• Brief:
Identify the lines that contain the string "follow" and copy all of them.

• The records:
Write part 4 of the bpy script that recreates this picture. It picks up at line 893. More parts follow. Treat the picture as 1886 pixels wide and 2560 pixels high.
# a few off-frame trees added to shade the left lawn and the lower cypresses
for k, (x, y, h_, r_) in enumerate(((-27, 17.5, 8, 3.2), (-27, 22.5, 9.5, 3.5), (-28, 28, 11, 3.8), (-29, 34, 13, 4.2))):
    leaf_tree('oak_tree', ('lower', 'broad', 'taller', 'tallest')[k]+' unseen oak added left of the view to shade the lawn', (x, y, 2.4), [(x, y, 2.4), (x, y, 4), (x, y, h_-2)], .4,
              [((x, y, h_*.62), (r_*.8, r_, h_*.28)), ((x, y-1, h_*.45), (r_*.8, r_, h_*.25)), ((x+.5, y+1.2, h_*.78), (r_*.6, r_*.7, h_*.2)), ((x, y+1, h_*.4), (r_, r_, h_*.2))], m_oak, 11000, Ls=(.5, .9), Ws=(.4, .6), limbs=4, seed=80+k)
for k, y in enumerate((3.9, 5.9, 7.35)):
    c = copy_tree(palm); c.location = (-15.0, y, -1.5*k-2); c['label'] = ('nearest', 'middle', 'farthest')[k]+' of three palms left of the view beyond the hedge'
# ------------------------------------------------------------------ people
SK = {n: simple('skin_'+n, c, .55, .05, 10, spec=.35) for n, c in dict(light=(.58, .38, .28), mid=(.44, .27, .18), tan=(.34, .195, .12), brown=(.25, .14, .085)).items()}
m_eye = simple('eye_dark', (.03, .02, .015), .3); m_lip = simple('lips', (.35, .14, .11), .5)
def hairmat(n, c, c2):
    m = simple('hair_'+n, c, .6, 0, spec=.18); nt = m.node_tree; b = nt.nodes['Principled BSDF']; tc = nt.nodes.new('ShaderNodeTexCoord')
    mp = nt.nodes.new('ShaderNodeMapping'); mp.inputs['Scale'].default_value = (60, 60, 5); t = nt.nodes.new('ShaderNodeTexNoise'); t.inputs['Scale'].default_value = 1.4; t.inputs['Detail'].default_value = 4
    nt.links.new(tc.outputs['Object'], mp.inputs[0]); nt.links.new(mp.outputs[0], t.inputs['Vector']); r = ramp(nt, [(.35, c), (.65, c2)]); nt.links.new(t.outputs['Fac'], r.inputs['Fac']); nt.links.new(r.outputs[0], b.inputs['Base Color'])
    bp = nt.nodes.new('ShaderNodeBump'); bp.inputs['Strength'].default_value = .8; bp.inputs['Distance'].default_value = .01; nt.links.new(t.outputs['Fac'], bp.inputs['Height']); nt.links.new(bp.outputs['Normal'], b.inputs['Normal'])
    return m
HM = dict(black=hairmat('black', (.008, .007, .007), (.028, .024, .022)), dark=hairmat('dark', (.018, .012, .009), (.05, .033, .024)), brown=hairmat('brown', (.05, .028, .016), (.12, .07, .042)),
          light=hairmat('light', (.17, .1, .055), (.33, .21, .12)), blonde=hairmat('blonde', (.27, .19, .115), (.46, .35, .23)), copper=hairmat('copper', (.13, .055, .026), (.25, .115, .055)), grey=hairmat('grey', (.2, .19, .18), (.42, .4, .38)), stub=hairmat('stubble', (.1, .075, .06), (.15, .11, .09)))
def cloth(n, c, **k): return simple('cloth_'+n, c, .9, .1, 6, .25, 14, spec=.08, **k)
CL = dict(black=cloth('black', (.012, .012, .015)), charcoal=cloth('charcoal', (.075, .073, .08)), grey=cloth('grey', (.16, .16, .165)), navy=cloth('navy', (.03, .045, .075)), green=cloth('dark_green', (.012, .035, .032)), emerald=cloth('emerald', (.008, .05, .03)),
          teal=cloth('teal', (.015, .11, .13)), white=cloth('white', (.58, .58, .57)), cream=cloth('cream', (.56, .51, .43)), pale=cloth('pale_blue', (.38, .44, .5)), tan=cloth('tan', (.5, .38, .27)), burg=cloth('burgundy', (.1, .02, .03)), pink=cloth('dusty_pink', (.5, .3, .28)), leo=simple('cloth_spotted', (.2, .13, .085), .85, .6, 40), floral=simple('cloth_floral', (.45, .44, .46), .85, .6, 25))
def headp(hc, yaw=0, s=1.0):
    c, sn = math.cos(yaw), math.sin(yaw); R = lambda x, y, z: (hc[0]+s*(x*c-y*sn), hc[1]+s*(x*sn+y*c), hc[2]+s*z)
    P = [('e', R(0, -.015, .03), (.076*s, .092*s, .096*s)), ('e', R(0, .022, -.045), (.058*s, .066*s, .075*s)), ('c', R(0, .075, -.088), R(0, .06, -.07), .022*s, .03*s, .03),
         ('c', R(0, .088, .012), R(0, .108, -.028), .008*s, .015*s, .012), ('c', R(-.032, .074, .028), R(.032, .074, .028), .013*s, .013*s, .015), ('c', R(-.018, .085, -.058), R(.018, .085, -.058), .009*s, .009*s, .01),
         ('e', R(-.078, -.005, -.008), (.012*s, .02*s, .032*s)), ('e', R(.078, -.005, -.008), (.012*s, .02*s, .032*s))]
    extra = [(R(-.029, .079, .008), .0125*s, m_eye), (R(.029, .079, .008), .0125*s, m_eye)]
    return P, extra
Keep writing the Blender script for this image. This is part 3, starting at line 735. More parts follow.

• Result for this exercise:
Write part 4 of the bpy script that recreates this picture. It picks up at line 893. More parts follow. Treat the picture as 1886 pixels wide and 2560 pixels high.
Keep writing the Blender script for this image. This is part 3, starting at line 735. More parts follow.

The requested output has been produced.